By September 11, when the disastrous terrorist attacks occurred, the last traces of Blake’s former life vanished. In a letter dated September 27, 2001, Blake returned his concealed-weapon permit to the Culver City Police Department.

Dear Chief (Ted) Cooke:

What with the stock market, lawyers’ fees, and other matters, I am unable to maintain the residence in Culver City.71 I am therefore voluntarily surrendering my gun permit.

I want to thank you for being a decent, stand-up human being. When I was a boy, there were more like you, but they don’t seem to make them anymore. My best to you and yours.

Sincerely,

Robert Blake

In the fall, Braun resurfaced briefly to give the syndicated entertainment/news program Extra! his latest theory: an armed robbery suspect who had been arrested in June on an unrelated case might have been Bonny’s killer.

Meanwhile, Ito and Tyndall whittled a little bit more off of the case paperwork each day.

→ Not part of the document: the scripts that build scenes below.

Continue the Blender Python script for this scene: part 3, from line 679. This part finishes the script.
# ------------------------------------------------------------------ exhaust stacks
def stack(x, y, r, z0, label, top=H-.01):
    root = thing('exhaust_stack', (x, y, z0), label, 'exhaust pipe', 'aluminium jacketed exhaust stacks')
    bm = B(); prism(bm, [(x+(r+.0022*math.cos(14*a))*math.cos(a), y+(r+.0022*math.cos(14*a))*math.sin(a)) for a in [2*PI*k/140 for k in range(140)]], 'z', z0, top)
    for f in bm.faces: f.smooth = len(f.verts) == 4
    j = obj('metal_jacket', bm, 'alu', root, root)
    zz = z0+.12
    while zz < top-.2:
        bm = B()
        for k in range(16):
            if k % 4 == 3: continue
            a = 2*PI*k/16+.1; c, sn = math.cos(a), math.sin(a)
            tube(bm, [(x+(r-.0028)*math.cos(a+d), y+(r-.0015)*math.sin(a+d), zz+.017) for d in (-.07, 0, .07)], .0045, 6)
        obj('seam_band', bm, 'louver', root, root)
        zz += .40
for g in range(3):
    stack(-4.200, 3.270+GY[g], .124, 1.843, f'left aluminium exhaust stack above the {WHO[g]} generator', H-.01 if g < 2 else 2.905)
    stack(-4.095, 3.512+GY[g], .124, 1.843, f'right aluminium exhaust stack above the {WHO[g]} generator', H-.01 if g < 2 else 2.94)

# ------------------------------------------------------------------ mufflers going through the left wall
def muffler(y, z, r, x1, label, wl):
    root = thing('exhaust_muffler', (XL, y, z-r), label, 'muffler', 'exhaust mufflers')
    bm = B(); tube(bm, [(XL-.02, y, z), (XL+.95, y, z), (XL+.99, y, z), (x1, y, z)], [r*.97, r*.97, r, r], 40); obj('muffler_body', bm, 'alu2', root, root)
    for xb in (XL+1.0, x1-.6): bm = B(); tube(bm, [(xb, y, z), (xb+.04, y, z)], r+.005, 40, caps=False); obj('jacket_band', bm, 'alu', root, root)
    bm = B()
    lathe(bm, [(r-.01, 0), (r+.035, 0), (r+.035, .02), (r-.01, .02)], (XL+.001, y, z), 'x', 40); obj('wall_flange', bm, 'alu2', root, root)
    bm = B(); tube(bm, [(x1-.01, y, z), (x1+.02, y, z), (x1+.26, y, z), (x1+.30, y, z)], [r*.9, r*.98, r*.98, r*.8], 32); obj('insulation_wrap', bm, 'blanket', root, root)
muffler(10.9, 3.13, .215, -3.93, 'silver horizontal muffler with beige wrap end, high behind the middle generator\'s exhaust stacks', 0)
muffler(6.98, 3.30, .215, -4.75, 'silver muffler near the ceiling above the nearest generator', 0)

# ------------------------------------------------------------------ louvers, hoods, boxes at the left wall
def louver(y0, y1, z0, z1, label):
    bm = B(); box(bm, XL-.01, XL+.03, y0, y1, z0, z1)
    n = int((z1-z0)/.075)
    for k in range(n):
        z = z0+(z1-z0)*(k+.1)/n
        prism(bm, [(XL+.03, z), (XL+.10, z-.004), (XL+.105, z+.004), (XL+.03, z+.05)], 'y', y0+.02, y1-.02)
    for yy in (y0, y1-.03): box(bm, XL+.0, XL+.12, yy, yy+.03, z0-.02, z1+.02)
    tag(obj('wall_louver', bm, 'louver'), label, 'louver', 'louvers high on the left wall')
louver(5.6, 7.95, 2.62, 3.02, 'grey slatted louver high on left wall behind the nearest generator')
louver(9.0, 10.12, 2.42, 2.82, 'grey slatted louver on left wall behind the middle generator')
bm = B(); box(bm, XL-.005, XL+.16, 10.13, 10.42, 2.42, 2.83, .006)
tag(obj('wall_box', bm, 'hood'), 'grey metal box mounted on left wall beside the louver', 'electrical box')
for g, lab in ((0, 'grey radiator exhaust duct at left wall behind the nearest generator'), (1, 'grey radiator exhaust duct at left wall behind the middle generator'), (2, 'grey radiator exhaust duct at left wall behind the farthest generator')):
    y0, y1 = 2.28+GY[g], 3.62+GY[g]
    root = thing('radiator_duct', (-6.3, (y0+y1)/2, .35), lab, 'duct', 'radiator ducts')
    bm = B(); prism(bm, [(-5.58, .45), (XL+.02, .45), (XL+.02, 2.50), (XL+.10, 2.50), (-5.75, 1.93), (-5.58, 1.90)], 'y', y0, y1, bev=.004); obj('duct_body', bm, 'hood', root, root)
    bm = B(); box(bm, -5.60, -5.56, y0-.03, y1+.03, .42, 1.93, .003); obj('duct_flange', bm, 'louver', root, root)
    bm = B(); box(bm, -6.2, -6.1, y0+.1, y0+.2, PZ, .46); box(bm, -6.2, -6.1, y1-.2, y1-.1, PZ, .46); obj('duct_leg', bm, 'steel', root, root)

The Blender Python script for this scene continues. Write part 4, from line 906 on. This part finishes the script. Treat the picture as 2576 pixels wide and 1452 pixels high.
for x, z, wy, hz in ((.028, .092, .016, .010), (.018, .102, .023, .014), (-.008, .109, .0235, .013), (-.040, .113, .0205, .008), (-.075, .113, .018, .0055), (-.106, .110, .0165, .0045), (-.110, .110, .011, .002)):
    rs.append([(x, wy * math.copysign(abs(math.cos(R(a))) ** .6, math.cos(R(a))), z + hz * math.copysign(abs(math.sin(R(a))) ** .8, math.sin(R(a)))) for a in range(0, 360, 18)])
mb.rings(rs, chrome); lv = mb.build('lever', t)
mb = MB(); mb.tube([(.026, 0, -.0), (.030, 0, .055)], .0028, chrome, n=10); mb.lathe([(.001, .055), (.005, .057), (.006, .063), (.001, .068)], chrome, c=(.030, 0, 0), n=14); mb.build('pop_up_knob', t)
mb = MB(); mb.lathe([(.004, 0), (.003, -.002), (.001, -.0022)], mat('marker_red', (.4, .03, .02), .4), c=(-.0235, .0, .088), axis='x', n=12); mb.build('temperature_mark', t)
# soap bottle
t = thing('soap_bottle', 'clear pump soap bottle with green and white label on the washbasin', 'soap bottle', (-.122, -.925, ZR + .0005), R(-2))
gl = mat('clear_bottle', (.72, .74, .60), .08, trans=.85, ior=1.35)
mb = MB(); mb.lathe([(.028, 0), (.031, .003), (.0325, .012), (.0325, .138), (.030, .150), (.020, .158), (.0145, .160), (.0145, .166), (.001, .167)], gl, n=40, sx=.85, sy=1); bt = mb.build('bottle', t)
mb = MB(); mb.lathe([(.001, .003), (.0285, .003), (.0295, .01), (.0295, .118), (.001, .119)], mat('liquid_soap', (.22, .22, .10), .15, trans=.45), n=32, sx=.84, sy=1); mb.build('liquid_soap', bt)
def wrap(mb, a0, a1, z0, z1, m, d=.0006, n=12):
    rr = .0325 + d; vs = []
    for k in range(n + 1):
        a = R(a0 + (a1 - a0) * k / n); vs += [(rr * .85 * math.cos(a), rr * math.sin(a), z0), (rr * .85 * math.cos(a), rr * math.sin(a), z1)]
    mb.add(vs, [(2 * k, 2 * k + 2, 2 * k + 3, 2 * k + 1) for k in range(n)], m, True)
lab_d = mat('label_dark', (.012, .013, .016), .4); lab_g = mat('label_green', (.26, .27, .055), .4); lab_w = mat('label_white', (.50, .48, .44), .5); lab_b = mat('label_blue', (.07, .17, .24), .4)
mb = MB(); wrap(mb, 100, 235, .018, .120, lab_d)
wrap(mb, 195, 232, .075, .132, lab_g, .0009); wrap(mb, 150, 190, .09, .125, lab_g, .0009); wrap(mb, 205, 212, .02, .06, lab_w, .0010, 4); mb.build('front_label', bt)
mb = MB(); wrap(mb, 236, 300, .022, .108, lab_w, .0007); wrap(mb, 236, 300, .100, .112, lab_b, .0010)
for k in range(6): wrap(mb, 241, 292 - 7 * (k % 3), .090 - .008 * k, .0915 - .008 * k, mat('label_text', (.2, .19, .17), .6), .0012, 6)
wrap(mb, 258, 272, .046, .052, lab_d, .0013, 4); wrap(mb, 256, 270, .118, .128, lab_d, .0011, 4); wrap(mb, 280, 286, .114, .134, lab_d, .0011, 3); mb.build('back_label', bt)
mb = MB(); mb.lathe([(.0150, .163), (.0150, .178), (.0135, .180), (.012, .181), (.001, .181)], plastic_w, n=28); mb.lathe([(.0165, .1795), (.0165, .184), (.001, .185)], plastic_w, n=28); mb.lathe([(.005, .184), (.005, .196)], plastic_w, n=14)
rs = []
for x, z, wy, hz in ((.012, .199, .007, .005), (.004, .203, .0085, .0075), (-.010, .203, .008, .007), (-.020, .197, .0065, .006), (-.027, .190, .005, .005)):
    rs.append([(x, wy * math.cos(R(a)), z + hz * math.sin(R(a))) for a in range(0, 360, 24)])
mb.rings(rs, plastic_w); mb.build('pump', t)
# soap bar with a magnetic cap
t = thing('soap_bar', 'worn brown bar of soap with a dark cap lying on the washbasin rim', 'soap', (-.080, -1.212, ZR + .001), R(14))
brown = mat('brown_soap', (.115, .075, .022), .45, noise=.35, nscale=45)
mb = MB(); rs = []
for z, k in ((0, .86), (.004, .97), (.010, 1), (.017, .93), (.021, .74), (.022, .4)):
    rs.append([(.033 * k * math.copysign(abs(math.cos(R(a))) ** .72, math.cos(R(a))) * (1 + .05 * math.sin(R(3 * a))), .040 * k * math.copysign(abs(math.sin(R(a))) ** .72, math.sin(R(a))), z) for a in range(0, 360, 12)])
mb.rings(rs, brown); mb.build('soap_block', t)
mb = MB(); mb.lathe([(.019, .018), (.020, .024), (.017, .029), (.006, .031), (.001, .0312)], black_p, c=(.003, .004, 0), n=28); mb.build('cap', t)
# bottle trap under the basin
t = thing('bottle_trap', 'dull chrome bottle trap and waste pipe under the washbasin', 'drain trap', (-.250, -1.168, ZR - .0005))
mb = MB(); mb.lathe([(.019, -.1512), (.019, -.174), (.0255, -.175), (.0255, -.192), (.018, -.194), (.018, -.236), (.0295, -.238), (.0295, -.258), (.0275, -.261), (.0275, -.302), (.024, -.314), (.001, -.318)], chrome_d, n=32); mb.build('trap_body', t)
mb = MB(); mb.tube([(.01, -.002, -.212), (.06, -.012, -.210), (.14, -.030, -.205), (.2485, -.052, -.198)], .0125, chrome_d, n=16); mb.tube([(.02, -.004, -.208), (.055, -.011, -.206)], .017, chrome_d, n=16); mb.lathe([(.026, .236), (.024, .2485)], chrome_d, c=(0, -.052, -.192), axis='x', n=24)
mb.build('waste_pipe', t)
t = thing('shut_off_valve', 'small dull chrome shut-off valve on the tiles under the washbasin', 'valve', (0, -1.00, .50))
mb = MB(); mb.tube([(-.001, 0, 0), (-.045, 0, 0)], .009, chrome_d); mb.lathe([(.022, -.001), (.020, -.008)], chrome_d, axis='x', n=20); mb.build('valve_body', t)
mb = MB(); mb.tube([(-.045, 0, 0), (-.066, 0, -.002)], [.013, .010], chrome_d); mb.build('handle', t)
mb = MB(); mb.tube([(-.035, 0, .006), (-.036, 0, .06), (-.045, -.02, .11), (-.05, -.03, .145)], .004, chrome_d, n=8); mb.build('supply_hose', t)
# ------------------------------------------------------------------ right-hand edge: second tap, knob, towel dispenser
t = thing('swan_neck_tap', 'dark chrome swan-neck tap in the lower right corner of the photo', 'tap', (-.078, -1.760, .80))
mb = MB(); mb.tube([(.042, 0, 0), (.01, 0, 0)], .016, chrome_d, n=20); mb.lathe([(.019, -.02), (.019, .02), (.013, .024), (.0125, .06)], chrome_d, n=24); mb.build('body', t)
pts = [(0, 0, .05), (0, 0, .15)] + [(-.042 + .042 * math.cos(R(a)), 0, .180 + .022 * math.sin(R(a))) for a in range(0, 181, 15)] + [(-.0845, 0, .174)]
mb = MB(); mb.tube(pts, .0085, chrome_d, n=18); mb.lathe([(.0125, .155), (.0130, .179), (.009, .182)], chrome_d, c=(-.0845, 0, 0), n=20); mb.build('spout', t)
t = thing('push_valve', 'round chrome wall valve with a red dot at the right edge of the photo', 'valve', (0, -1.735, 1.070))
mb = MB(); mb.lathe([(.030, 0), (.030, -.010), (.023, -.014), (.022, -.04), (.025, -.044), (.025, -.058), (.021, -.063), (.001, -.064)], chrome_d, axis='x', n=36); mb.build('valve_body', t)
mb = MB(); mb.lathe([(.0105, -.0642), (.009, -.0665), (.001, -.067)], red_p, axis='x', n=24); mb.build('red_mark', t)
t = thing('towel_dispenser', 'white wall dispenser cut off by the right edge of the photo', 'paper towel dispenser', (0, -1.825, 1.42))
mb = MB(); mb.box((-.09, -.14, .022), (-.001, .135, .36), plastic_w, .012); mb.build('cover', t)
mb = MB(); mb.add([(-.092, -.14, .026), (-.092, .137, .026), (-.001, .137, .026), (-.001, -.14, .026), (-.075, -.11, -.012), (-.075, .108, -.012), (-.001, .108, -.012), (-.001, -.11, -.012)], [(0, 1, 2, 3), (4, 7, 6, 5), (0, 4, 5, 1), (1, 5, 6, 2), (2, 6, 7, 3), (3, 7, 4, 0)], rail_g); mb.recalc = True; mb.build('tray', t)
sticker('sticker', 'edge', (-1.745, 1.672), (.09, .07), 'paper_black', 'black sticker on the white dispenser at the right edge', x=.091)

They kept in touch with Margerry, Judy and the rest of Bonny’s telephone cabal. Sixty days had, indeed, turned into sixty weeks. The only public voice besides Margerry’s that still occasionally sounded off about the forgotten case was Cary Goldstein, the Beverly Hills divorce lawyer who had helped Bonny force Blake to marry her.

“I have spoken with a source inside the investigation who has informed me that the case is definitely not cold. He said it is hot,” Goldstein would tell reporters from time to time.

And though they all printed his words, no one really believed them.

Until the afternoon of April 18, 2002, that is, when Brian Tyndall and Ron Ito came calling at Robert Blake’s Hidden Hills hideaway, an arrest warrant in hand.

70. Originally listed for $1,098,000, the price on the 4,909-square-foot home dropped to $950,000 by December and $850,000 as of February. It finally sold in the spring of 2002 to a star of NBC’s E.R.

71. Blake owned rental property in Culver City, which allowed him to obtain his permit on the pretense that he actually lived within the city limits.